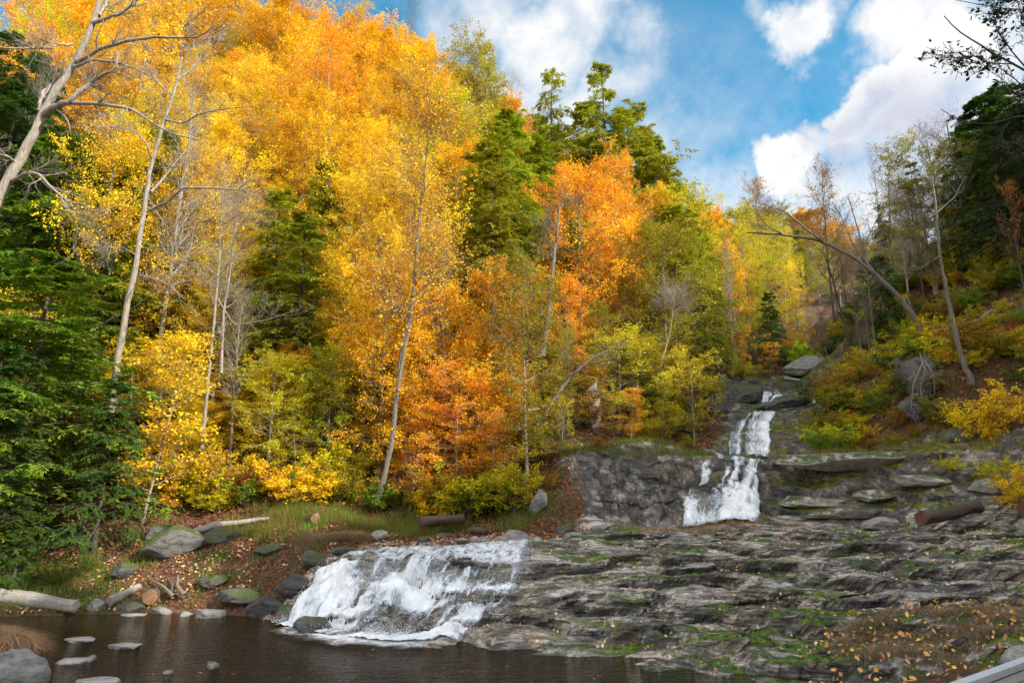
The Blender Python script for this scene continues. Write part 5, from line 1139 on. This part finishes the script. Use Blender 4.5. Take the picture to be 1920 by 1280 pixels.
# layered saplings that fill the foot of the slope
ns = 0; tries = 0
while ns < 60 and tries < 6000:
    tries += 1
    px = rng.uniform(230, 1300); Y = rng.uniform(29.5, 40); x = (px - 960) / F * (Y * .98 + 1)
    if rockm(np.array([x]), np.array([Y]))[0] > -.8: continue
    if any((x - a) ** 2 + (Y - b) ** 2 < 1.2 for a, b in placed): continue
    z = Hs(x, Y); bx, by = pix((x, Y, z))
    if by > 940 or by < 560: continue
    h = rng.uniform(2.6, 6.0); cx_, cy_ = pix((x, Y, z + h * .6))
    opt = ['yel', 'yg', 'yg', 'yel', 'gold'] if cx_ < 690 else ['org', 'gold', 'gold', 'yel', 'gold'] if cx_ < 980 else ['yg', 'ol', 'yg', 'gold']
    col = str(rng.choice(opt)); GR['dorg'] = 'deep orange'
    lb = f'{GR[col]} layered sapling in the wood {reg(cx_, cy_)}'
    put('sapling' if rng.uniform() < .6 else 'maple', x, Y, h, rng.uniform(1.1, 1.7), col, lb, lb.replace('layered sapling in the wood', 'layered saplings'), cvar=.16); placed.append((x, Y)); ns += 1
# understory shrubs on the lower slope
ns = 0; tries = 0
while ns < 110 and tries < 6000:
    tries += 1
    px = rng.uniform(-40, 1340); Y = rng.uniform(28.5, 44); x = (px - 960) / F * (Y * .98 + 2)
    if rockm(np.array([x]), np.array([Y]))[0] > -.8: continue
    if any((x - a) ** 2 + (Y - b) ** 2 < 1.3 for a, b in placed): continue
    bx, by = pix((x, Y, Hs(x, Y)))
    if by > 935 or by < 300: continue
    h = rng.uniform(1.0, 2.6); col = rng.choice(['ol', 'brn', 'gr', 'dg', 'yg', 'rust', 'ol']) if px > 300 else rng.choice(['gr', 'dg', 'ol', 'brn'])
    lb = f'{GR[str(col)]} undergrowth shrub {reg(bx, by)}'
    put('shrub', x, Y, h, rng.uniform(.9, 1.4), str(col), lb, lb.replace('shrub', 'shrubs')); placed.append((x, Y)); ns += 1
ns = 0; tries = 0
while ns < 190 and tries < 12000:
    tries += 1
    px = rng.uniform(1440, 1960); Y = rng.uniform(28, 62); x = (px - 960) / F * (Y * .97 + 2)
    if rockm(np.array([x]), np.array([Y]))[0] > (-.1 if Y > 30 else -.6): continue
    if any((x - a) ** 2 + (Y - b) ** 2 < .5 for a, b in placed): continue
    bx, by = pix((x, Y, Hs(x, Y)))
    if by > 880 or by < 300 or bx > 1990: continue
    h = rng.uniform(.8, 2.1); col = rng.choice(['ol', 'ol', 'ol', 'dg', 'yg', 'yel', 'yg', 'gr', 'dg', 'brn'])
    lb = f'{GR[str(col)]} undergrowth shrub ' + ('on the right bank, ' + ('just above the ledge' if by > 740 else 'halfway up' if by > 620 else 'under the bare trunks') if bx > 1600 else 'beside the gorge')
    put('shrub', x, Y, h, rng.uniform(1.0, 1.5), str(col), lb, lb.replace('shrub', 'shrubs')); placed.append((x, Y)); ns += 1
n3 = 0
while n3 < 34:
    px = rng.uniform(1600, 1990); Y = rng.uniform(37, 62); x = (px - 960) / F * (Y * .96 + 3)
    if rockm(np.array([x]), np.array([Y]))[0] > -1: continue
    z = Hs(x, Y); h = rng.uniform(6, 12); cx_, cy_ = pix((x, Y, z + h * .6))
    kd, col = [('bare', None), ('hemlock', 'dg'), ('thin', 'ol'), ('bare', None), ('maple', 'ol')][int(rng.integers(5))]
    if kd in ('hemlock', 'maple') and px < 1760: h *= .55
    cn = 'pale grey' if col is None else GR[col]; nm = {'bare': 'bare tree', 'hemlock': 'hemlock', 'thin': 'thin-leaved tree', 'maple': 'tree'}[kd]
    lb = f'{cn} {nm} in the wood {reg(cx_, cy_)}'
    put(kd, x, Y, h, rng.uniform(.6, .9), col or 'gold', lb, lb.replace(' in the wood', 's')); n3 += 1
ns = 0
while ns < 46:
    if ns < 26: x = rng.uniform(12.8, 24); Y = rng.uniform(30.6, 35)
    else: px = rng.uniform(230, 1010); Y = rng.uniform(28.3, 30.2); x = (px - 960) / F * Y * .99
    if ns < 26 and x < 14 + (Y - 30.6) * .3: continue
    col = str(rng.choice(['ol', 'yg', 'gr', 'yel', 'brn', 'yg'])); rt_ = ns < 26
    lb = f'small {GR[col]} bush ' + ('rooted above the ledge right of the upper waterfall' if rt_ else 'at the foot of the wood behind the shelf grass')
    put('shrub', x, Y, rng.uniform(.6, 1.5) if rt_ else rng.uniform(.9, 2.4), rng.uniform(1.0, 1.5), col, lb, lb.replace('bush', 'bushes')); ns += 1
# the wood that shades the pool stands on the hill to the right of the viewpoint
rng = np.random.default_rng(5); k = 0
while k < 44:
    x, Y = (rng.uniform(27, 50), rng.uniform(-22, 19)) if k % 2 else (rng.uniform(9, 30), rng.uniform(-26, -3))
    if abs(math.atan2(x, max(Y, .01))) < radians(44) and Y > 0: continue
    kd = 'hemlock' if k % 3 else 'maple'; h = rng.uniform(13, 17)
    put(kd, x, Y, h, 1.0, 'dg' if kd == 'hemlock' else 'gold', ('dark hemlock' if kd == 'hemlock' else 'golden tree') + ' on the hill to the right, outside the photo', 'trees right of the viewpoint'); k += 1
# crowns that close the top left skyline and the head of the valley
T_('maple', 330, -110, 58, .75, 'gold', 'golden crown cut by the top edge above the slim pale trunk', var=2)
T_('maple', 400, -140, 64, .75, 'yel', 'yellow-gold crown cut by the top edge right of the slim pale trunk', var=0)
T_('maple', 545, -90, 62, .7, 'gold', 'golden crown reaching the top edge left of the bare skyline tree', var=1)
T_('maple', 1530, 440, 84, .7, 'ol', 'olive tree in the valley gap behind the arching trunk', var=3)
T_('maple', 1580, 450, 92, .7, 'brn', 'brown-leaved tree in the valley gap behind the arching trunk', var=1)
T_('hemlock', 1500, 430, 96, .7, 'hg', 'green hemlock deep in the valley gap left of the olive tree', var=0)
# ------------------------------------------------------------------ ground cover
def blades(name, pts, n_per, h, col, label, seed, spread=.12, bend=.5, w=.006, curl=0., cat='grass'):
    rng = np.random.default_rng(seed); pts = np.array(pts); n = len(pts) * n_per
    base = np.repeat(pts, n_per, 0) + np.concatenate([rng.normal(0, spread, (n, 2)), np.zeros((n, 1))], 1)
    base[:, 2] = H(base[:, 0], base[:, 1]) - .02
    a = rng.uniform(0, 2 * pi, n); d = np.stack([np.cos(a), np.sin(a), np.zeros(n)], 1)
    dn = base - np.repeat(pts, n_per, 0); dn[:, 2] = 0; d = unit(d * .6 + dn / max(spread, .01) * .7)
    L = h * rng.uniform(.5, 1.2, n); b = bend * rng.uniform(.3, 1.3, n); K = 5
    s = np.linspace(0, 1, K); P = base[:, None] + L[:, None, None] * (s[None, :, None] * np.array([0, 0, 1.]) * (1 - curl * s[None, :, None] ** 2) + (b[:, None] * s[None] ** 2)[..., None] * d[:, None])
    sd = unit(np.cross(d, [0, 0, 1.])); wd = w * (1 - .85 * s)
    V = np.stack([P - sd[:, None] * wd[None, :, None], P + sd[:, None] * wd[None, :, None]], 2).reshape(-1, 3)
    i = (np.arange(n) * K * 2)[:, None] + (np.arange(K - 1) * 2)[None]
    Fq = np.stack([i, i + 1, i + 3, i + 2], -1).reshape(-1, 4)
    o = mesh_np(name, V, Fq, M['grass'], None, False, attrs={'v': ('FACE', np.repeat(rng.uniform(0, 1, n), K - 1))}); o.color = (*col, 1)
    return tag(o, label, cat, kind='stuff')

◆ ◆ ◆

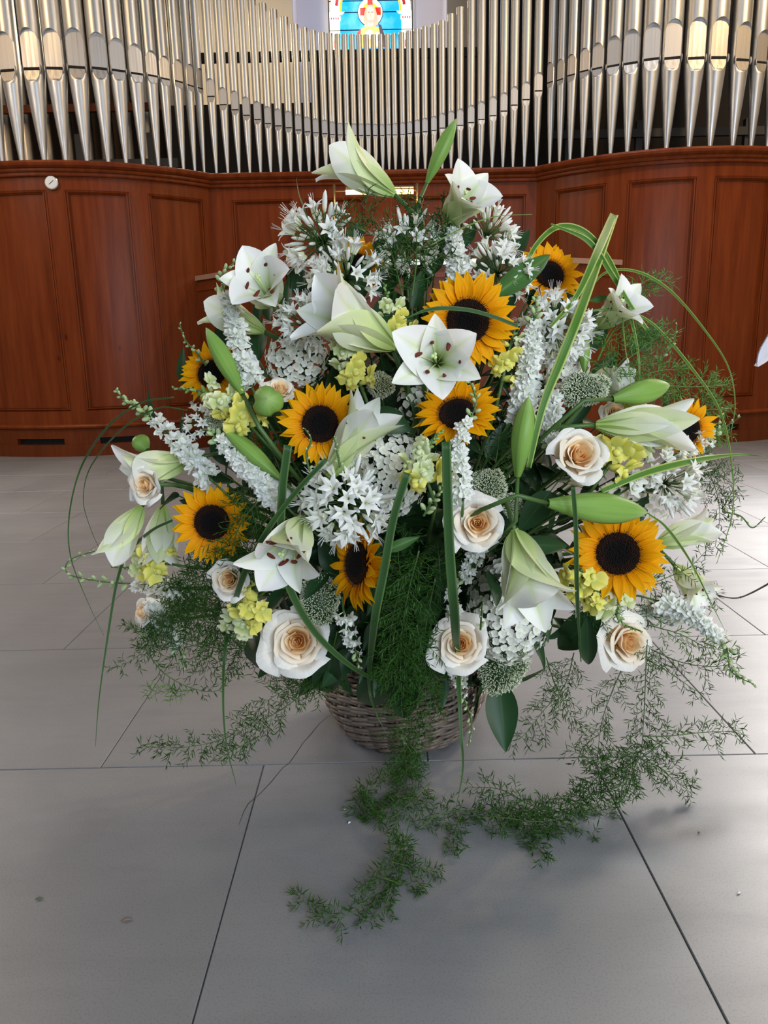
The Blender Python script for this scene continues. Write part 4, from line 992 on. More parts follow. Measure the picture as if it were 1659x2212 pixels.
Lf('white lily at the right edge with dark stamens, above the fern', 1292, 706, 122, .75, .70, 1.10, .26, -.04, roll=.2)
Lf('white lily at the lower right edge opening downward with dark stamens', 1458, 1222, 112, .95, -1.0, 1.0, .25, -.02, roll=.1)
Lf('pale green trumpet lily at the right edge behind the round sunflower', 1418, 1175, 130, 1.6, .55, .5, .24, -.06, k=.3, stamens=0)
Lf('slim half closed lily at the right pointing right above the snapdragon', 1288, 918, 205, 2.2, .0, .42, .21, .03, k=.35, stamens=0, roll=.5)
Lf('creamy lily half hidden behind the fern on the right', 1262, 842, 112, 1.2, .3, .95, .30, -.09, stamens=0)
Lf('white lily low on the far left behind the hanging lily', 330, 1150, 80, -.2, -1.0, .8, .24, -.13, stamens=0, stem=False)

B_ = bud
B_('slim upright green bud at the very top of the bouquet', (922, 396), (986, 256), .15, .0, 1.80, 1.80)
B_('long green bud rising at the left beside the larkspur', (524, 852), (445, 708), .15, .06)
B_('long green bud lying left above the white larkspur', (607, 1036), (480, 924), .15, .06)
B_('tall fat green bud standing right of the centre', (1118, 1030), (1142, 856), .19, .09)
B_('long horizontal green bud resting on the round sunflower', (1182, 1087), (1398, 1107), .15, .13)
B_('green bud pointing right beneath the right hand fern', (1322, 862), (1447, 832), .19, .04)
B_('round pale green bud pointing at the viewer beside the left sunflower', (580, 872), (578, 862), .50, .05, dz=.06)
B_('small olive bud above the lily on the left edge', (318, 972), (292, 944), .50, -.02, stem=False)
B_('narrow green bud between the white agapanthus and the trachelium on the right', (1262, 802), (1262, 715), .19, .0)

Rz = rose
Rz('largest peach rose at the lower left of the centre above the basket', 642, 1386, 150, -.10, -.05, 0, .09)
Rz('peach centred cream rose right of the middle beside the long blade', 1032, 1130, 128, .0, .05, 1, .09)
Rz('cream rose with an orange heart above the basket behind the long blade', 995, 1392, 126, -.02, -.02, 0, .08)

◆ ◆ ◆

:: EXERCISE DIRECTIONS ::
Tally how many lines in the material above hold the word "script". Write only that number.

:: EXERCISE ANSWER ::
2